The second method is to put jobs on Repeat. By default, you can queue up ten tasks, and tell the dwarves to repeat any or all of them for as long as possible. This is most useful if you want to process all of a resource that you have into something usable (such as lye and tallow into soap), but don't know how much you have, or can't be bothered with exact numbers. If you want to keep a workshop busy, repeating a task for a period of time is the best way; most fledgling fortresses have craftdwarves making stone crafts 24/7. It is necessary to check back on your stocks every one in a while, however, as you might forget about your mason for a while and upon placing furniture discover that you have 99 doors but no tables. The easiest example would be gem cutting; just queue up all of the gems you've dug up on repeat, and use the cancellation messages to monitor progress through the stack. Note that if you place multiple jobs on repeat your dwarves will cycle through them, so you can have your mason make doors, cabinets, coffers, tables, and thrones (the "welcome to the fortress" package) in equally large numbers.

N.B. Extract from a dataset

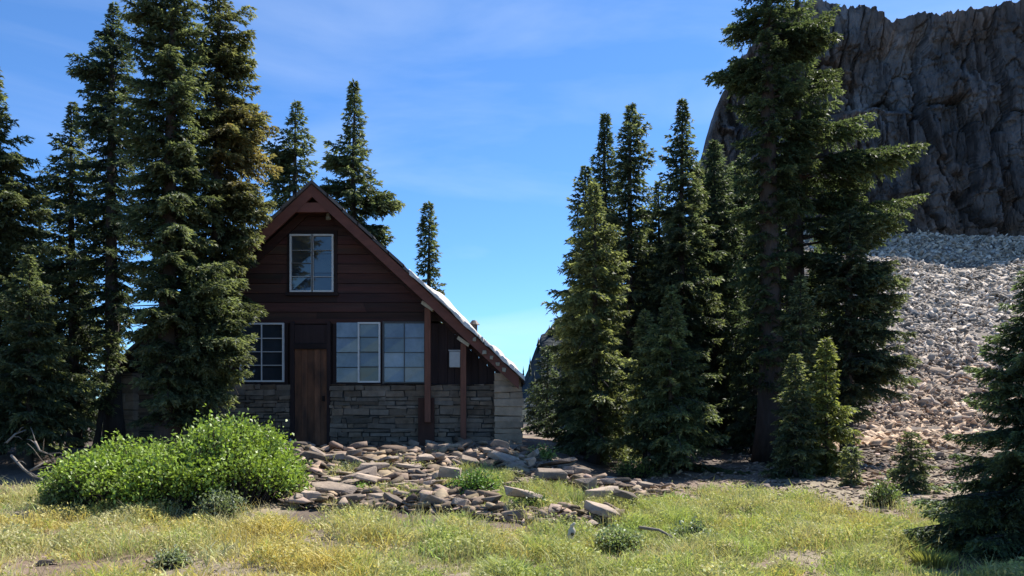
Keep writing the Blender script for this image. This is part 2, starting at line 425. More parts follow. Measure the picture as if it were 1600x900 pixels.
# ------------------------------------------------------------------ conifers
def conifer(name, label, px, Y, rows, seed, trunk_r=None, tint=(.050, .072, .034), leaf=None, dens=1.0, bare=.12, droop=.5,
            group=None, brown=None, base=None, lean=0.0, gap=.2, ragged=.42, up=1.0, tip=(.085, .105, .042), arms=()):
    rs = np.random.default_rng(seed)
    x0 = XX(px, Y); zb = gz(x0, Y) - .05 if base is None else base
    zs = np.array([ZZ(r[0], Y) for r in rows]); rl = np.array([r[1] * Y / F for r in rows]); rr = np.array([r[2] * Y / F for r in rows])
    ztop, zlow = zs[0], zs[-1]
    H = ztop - zb
    leaf = (leaf or .0078 * Y) * .64; big = leaf / .64
    tr = trunk_r or max(.035, H * .017)
    root = tag(empty(name, (x0, Y, zb)), label, 'tree', group)
    lx = lambda z: lean * ((ztop - z) / max(ztop - zb, .1)) ** 1.0
    # trunk + limbs
    tb = MB()
    nz = 14
    pts, rad = [], []
    for k in range(nz):
        z = k / (nz - 1)
        wob = .25 * tr * math.sin(3.1 * z + seed)
        pts.append((lx(zb + z * H) + wob - lx(ztop), wob * .6, z * H)); flare = 1 + .55 * max(0, 1 - z * 9)
        rad.append(max(.006, tr * (1 - z) ** .72 * flare))
    tb.tube(pts, rad, 10)
    if H > 5:
        for q_ in range(int(H * 2.2)):
            a_ = rs.uniform(0, 6.283); zz = rs.uniform(.06, .45) * H; l_ = rs.uniform(.2, .9); rr_ = tr * .7
            p_ = np.array([lx(zb + zz) - lx(ztop), 0, zz]); dv = np.array([math.cos(a_), math.sin(a_), 0])
            tb.tube([tuple(p_ + dv * rr_ * .5), tuple(p_ + dv * (rr_ + l_ * .6) + np.array([0, 0, rs.uniform(-.15, .05)])), tuple(p_ + dv * (rr_ + l_) + np.array([0, 0, rs.uniform(-.3, .1)]))], [.016, .010, .004], 4, cap=False)
    P0, D0, T0, S0 = [], [], [], []     # spray position, direction, tint, size
    z = ztop - .03
    az = rs.uniform(0, 6.28)
    sp = big * 1.05 / dens
    clump = rs.uniform(0, 100)
    jobs = []
    for (apy, adx) in arms:             # single long boughs that break the outline
        for q_ in range(4):
            jobs.append((ZZ(apy, Y) + rs.uniform(-.16, .16), (0 if adx > 0 else math.pi) + rs.uniform(-.45, .45), abs(adx) * Y / F * rs.uniform(.75, 1.03)))
    while z > zlow or jobs:
        armed = None
        if z <= zlow: armed = jobs.pop()
        zkeep = z
        if armed: z = armed[0]
        tt = (ztop - z) / max(ztop - zlow, .1)
        az += 2.399963 + rs.uniform(-.5, .5)
        a, b = np.interp(z, zs[::-1], rl[::-1]), np.interp(z, zs[::-1], rr[::-1])
        w = (math.cos(az) + 1) / 2
        nzv = float(vnoise(z * 1.7 / (big / .12), math.cos(az) * 1.6 + seed * 3.1, math.sin(az) * 1.6, seed=seed))
        Lm = (a * (1 - w) + b * w) * (1.0 + .28 * min(1, tt * 3)) * rs.uniform(1 - ragged, 1.06) * (.62 + .62 * nzv)
        if rs.random() < gap: Lm *= rs.uniform(.3, .6)
        if rs.random() < .05: Lm *= 1.2
        # the azimuth shortens the outline seen from the front: let front branches keep their own length
        L = max(Lm - leaf * .3, leaf * (.35 + 1.2 * min(1, tt * 8)))
        if armed: az, L = armed[1], armed[2]
        zstep = sp * (.25 if tt > .1 else .17) * rs.uniform(.5, 1.5) * (.7 + .5 * min(1.0, L / 1.5))
        e0 = np.interp(tt, [0, .12, .4, 1], [1.0, .55, .22, -.05]) * up + rs.uniform(-.18, .18)
        dr = droop * rs.uniform(.6, 1.4) * np.interp(tt, [0, .2, 1], [.1, .7, 1.0])
        if armed: e0, dr = rs.uniform(-.05, .25), droop * .35
        ca, sa = math.cos(az), math.sin(az)
        bend = rs.uniform(-.25, .25)
        def at(s):
            hor = L * s; lat = bend * L * s * s
            ver = L * (e0 * s - dr * s ** 2 * (1 - .55 * s) )
            return np.stack([lx(z) - lx(ztop) + hor * ca - lat * sa, hor * sa + lat * ca, (z - zb) + ver], -1)
        if L > leaf * 3 and rs.random() < .45:
            q = at(np.array([0, .35, .7, .95])); r0 = max(.006, min(tr * .35, .012 + .016 * L))
            tb.tube([tuple(p) for p in q], [r0, r0 * .7, r0 * .42, r0 * .2], 4, cap=False)
        n = max(3, int(L / (leaf * .58) * min(1.25, dens ** .5)))
        s = np.linspace(max(bare, leaf * .3 / L), 1.0, n) + rs.uniform(-.4, .4, n) / n * .6
        s = np.clip(s, .04, 1.02)
        p = at(s); dd = at(s + .03) - p; dd /= np.linalg.norm(dd, axis=1)[:, None]
        btint = rs.uniform(.66, 1.36)
        side = np.cross(dd, np.array([0, 0, 1.0])); side /= np.linalg.norm(side, axis=1)[:, None] + 1e-6
        for sg in (-1, 1):
            ln = np.clip(.44 * L * (1.05 - s) ** .85 * np.clip(s * 4, .4, 1), 0, .8) * rs.uniform(.5, 1.25, n) + leaf * min(1.0, .25 + tt * 6)
            td = dd * rs.uniform(.55, .95, (n, 1)) + sg * side * rs.uniform(.6, 1.0, (n, 1)) + np.array([0, 0, -1]) * rs.uniform(-.05, .6, (n, 1))
            td /= np.linalg.norm(td, axis=1)[:, None]
            m = np.maximum(1, (ln / (leaf * .50)).astype(int))
            idx = np.repeat(np.arange(n), m)
            off = np.concatenate([np.arange(k) for k in m]); fr = (off + rs.uniform(0, .8, len(off))) / np.repeat(m, m)
            tp = p[idx] + td[idx] * (ln[idx] * fr)[:, None] + np.array([0, 0, -1]) * (.25 * ln[idx] * fr ** 2)[:, None]
            for sg2 in (-1, .1, 1):
                kd = td[idx] + sg2 * np.cross(td[idx], np.array([0, 0, 1.])) * rs.uniform(.2, 1.0, (len(idx), 1)) + rs.normal(0, .38, (len(idx), 3))
                kd /= np.linalg.norm(kd, axis=1)[:, None]
                P0.append(tp); D0.append(kd)
                outer = np.clip(s[idx] * .55 + fr * .45, 0, 1)
                br = 0.0
                if brown is not None:
                    bz, bw, bs = brown
                    if (ca * bs) > .1: br = math.exp(-((z - bz) / bw) ** 2) * rs.uniform(.0, .55)
                T0.append(np.stack([outer, np.full(len(idx), btint), np.full(len(idx), br)], -1))
                S0.append(leaf * rs.uniform(.7, 1.35, len(idx)))
        z = zkeep - zstep
    P0 = np.concatenate(P0); D0 = np.concatenate(D0); T0 = np.concatenate(T0); S0 = np.concatenate(S0)
    n = len(P0)
    upv = np.array([0, 0, 1.0]) + rs.normal(0, .75, (n, 3))
    sd = np.cross(D0, upv); sd /= np.linalg.norm(sd, axis=1)[:, None] + 1e-6
    nm = np.cross(sd, D0)
    wdt = S0 * rs.uniform(.13, .22, n)
    v0 = P0 - D0 * (S0 * .1)[:, None]
    v1 = P0 + D0 * (S0 * .42)[:, None] + sd * wdt[:, None] + nm * (S0 * .05)[:, None]
    v2 = P0 + D0 * S0[:, None] + np.array([0, 0, -1]) * (S0 * .12)[:, None]
    v3 = P0 + D0 * (S0 * .42)[:, None] - sd * wdt[:, None] + nm * (S0 * .05)[:, None]
    V = np.stack([v0, v1, v2, v3], 1).reshape(-1, 3)
    fc = np.arange(n * 4).reshape(-1, 4)
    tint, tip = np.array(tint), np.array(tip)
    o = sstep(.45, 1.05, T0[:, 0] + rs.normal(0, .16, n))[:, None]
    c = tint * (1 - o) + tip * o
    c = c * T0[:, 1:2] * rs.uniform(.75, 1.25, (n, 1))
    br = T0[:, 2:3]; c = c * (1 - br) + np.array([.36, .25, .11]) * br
    tb.build('trunk', M['bark'], root, smooth=True)
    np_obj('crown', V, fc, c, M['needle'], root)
    conifer.total += n; print('TREE', px, n, len(tb.f))
    return root
conifer.total = 0

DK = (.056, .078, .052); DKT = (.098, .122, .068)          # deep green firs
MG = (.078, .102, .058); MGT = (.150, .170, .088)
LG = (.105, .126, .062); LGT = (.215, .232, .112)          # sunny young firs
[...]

The third is by appointing a dwarf to be the position of manager. The manager allows you to queue work orders, and although he has to first sign off on the orders (if you have more then 20 dwarves in your fort), using the manager has two major advantages. Firstly, it allows you to produce an exact number of items as opposed to putting a workshop on repeat, and secondly, it allows easier management of complex tasks: although you will get cancellation spam, the tasks will simply re-queue, to be fulfilled as soon as the prerequisites are in order. This makes complicated processes, such as the production of twenty steel breastplates for your military, much simpler and less time-consuming. You will be notified when your work orders are completed, so it has the advantage of timely organization as well.

Finally, for those who find the above automation options lacking, the dfhack "workflow" plug-in allows for automated job processing for many applications (e.g. auto process plants, auto mill plants, auto brew, auto make soap, etc.). Unfortunately, setting up the necessary rules can require some trial and error and a considerable investment of time, but the results can be well worth the trouble, at least until comprehensive automation support is added to the game itself.